The SME-related “evidence” found in the Commission’s impact assesment is dubious at best. And as a litigation watcher, I haven’t seen any SEP infringement lawsuits against SMEs (if the EU’s own SME definition is properly applied). The smallest company I’ve seen as a defendant to a SEP enforcement action owns 70% of the German WiFi router market, which puts it way above the EU’s SME criteria. But what Professor Mueller-Stoy said must be taken seriously. If the Commission decided to go back to the drawing board, it should put its researchers–and next time all of them should be actual researchers and not just corporate representatives of service providers looking to grow their businesses–in contact with him and other lawyers, and obtain more information (with confidentiality safeguards) from actual SMEs who truly faced SEP royalty demands. Symmetrically, the Commission should then also enable major SEP licensors to provide evidence from their vantage point.

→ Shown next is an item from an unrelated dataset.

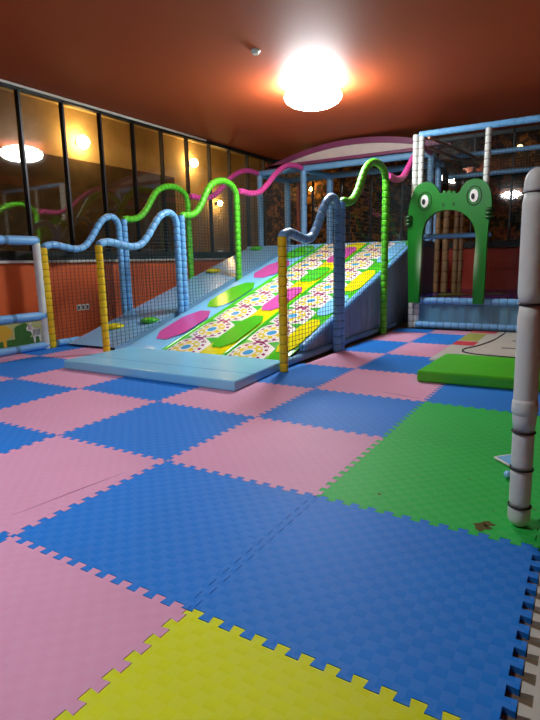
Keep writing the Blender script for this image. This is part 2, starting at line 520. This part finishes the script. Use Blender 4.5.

If there is actual evidence of a growing SEP licensing problem for SMEs, the next question would be how to address that particular issue (again, if it verifiably exists) without moving the goalposts in favor of large unwilling licensees. None of the rules that the proposed regulation envisions is a targeted solution for SME issues. They have some SME-specific rules that also help patent holders qualifying as SMEs (of which there are many, and of which there would be even more if the proposal was passed into law). The Commission accepts submissions from Apple’s well-known astroturfers claiming to represent SMEs. They should make a good-faith effort now to identify true SMEs and have licensing experts analyze whether their stories of receiving SEP licensing demands (or the alleged impact on product design decisions) are plausible–the ones in the current impact assessment largely aren’t, which DG GROW couldn’t figure out for lack of competence in the field.

The answer would not be to make SMEs generally immune to SEP royalty demands, but the Commission could operate a true competence center (as opposed to just an outsourcing operation) that would advise SMEs on SEP licensing matters, and possibly some safe harbor that shields SMEs from immediate enforcement litigation. But the rules would have to apply exclusively to cases where SMEs are the defendants.

Professor Mueller-Stoy highlighted several shortcomings of the proposal. He does not believe that experts capable of making reliable essentiality assessments will be available to the extent they would be needed, and he noted that those who truly understand the subject are very expensive (himself included). As an experienced litigator, he just cannot see (nor can I as a litigation watcher) that essentiality checks are meaningful without any validity determination, when invalidity is typically the first defense to infringement claims. And he explained that the proposed regulation could have unintended consequences, such as that SEP holders may divide their portfolios into smaller packages and assign them to “SMEs”, or that SEP holders might strategically file patents of different degrees of essentiality (theoretically it sounds like a binary question, but in practice it isn’t) for tactical purposes, resulting in additional layers of complexity and transaction costs.

The Commission has simply talked and listened to too many economists, including some who are simply interested in selling their services (to the Commission and to the private sector), instead of learning from those who actually litigate SEP cases, such as Professor Mueller-Stoy.

There is no point in leaving that kind of work to the EU Council or the European Parliament. It must be done by the Commission, and it failed to do so the first time.

I wish to point out that this is the first time that I don’t merely disagree with a Commission proposal but see strong indications of the wrong people having been in charge of creating it. The proposal in question is unbelievably deficient, and what I heard from the head of DG GROW’s IP policy unit yesterday almost reflected an intervenionist attitude that might be worthy of a communist dictatorship running a plan-based economy, but is unacceptable in this context.